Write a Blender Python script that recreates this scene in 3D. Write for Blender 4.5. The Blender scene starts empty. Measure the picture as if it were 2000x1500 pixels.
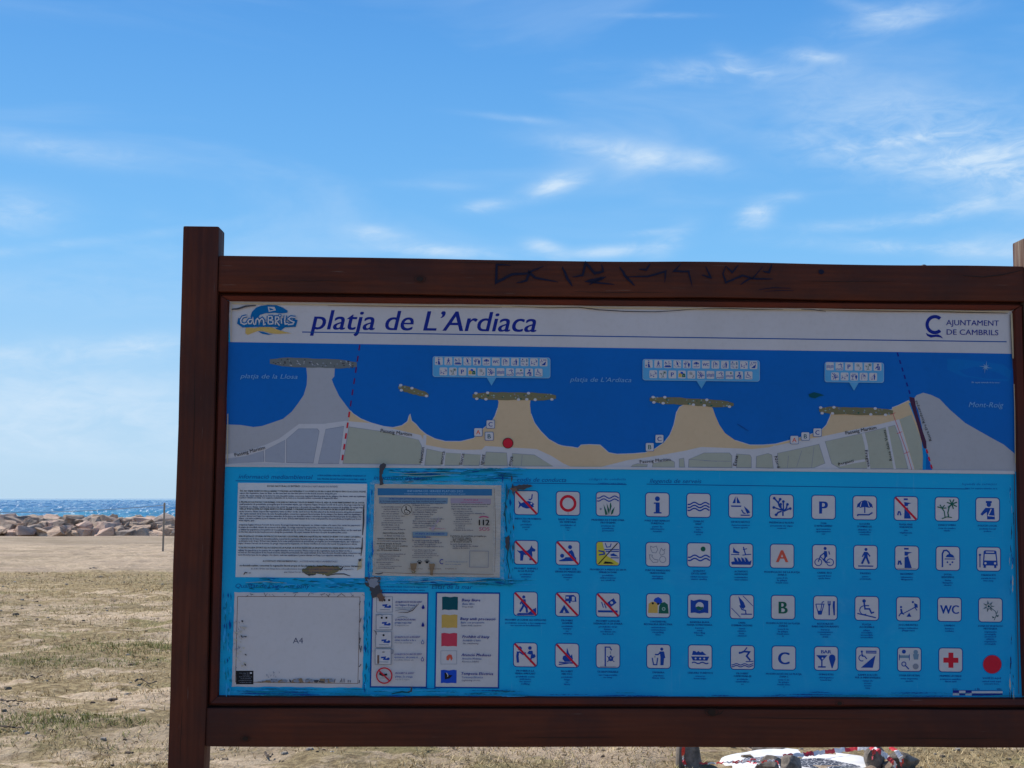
import bpy, math, random
import numpy as np
from mathutils import Vector, Matrix, noise
from mathutils.geometry import tessellate_polygon

random.seed(7); rng = np.random.default_rng(7)
sc = bpy.context.scene
COL = sc.collection

# ------------------------------------------------------------------ camera
F = 2500.0                       # focal length in pixels of a 2000 px wide picture
EYE = Vector((0.0, 0.0, 1.6))
PITCH = math.atan((973.5 - 750) / F)
cam_d = bpy.data.cameras.new('camera')
cam_d.sensor_width = 36.0
cam_d.lens = F / 2000 * 36.0
cam_d.clip_end = 60000
cam = bpy.data.objects.new('camera', cam_d)
COL.objects.link(cam)
cam.location = EYE
cam.rotation_euler = (math.pi / 2 + PITCH, 0, 0)
sc.camera = cam

# ------------------------------------------------------------------ view
sc.view_settings.view_transform = 'Standard'
sc.view_settings.look = 'None'
sc.view_settings.exposure = 0.0
sc.view_settings.gamma = 1.0
sc.view_settings.use_curve_mapping = False

SUN_EL = math.radians(54)
SUN_AZ = math.radians(-58)       # measured from +Y towards +X: the sun stands behind the board, to the left

sun_d = bpy.data.lights.new('sun', 'SUN')
sun_d.energy = 5.0
sun_d.angle = math.radians(0.53)
sun_d.color = (1.0, 0.94, 0.85)
sun = bpy.data.objects.new('sun', sun_d)
COL.objects.link(sun)
sdir = Vector((math.sin(SUN_AZ) * math.cos(SUN_EL), math.cos(SUN_AZ) * math.cos(SUN_EL), math.sin(SUN_EL)))
sun.rotation_euler = (-sdir).to_track_quat('-Z', 'Y').to_euler()
sun.location = (0, 0, 30)


def lin(r, g=None, b=None):
    if g is None:
        r, g, b = r
    def f(c):
        c /= 255.0
        return c / 12.92 if c <= 0.04045 else ((c + 0.055) / 1.055) ** 2.4
    return (f(r), f(g), f(b), 1.0)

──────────

**Your goal**.
From the first line of the listing above, repeat every line through the one holding "COL = sc.collection". Both ends count, and pictures stay out.

**Solved exercise**.
Write a Blender Python script that recreates this scene in 3D. Write for Blender 4.5. The Blender scene starts empty. Measure the picture as if it were 2000x1500 pixels.
import bpy, math, random
import numpy as np
from mathutils import Vector, Matrix, noise
from mathutils.geometry import tessellate_polygon

random.seed(7); rng = np.random.default_rng(7)
sc = bpy.context.scene
COL = sc.collection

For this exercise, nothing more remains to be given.